Recently the puppet regime of East Hopei, apparently with the approval of the Japanese over-lords, enforced its own dues on incoming cargo which are about one-fourth of the legitimate duties. The Japanese now claim that any goods whereon the required tax [is?] paid to the so-called East Hopei Autonomous Council cannot be regarded as smuggled goods.
In these circumstances the customs authorities are evidently confronted with a hopeless task. The grave situation not only entails a serious loss of revenue but jeopardizes the security of foreign loans and threatens to kill all legitimate trade as cargoes entering the northern frontier easily reach the Yangtse area by means of the Tsinpu and Pinghan Railways and it is from goods consumed in this area that the bulk of customs revenue is derived.
The Japanese authorities contend that smuggling is due to high import duties but nothing is further from the truth.

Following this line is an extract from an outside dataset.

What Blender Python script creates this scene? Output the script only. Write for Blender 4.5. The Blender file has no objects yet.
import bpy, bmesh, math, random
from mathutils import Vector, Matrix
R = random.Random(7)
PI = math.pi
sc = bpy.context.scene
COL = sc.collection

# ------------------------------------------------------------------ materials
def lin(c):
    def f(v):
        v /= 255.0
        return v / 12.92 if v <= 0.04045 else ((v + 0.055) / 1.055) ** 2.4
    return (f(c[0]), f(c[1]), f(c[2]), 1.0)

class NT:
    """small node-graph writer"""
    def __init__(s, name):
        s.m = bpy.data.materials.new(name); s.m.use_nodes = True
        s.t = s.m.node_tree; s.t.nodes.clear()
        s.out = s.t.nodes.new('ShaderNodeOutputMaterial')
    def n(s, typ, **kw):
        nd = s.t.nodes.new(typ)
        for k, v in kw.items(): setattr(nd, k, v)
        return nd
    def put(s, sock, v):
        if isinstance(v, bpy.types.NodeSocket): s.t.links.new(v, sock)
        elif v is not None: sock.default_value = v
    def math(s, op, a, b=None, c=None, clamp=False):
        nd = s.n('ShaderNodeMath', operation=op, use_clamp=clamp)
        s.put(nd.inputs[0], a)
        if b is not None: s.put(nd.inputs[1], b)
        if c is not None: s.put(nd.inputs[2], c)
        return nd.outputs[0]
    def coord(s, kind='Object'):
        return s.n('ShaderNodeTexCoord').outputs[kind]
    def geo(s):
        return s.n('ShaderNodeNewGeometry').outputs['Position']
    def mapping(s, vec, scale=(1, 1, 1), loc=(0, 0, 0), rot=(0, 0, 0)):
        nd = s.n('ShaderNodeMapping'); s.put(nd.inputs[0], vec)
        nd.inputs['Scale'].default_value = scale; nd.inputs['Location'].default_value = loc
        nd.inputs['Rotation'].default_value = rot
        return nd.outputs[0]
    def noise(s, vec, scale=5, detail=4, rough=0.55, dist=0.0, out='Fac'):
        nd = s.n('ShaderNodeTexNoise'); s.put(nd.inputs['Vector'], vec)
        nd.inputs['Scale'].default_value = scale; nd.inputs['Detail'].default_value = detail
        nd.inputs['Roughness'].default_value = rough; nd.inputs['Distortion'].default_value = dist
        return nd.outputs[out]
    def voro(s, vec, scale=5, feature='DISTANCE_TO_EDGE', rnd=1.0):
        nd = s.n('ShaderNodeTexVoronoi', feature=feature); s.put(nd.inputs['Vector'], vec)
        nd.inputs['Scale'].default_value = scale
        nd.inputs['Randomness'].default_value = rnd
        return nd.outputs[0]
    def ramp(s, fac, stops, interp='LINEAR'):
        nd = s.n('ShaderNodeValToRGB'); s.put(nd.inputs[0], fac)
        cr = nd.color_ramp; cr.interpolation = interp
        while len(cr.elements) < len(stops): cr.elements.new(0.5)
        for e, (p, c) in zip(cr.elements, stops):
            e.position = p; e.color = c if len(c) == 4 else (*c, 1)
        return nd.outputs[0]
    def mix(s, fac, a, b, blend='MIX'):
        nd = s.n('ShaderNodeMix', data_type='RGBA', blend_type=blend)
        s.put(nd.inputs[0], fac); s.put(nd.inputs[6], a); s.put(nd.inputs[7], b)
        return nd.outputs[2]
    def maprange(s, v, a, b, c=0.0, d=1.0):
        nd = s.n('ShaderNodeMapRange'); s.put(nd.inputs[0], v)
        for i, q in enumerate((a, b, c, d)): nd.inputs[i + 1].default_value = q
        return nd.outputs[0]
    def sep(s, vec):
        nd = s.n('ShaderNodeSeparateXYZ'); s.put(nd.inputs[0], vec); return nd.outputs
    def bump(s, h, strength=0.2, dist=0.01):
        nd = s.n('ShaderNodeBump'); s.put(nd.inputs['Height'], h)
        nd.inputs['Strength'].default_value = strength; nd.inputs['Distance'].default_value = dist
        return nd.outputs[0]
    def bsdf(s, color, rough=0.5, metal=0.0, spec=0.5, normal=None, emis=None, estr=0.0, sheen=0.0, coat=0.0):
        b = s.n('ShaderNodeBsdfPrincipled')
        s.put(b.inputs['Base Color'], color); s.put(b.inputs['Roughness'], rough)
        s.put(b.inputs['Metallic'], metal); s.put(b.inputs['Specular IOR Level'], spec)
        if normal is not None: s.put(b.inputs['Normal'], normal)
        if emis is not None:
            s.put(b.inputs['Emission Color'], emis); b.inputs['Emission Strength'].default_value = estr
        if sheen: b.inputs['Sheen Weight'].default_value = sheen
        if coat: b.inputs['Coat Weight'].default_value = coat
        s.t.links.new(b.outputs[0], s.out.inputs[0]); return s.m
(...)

If high duties were the real cause then the amazing smuggling scandal would not be confined to East Hopei and one might expect to find the same conditions along the whole coast. The truth is that the smuggling evil flourishes in North China only with the connivance and approval of the Japanese authorities.
A special correspondent of the North China Daily News in a recent article comes to the following conclusion: “All accounts agree that smuggling is being carried on by Japanese transportation companies under the protection of bands of Koreans who are only too aware of the impunity they enjoy thanks to Japanese extraterritorial rights. Indeed Japanese consular authorities openly state that smuggling into China is no offense under Japan’s laws. In other words, smuggling is conducted with the connivance and direct approval of the Japanese authorities”. The Shanghai Evening Post likewise believes—“Japan holds the key position of the North China smuggling picture”. An editorial in the issue of May 6 of the same journal declares—“smuggling in North China can be stopped by the Japanese or with Japanese collaboration; otherwise it must go on”.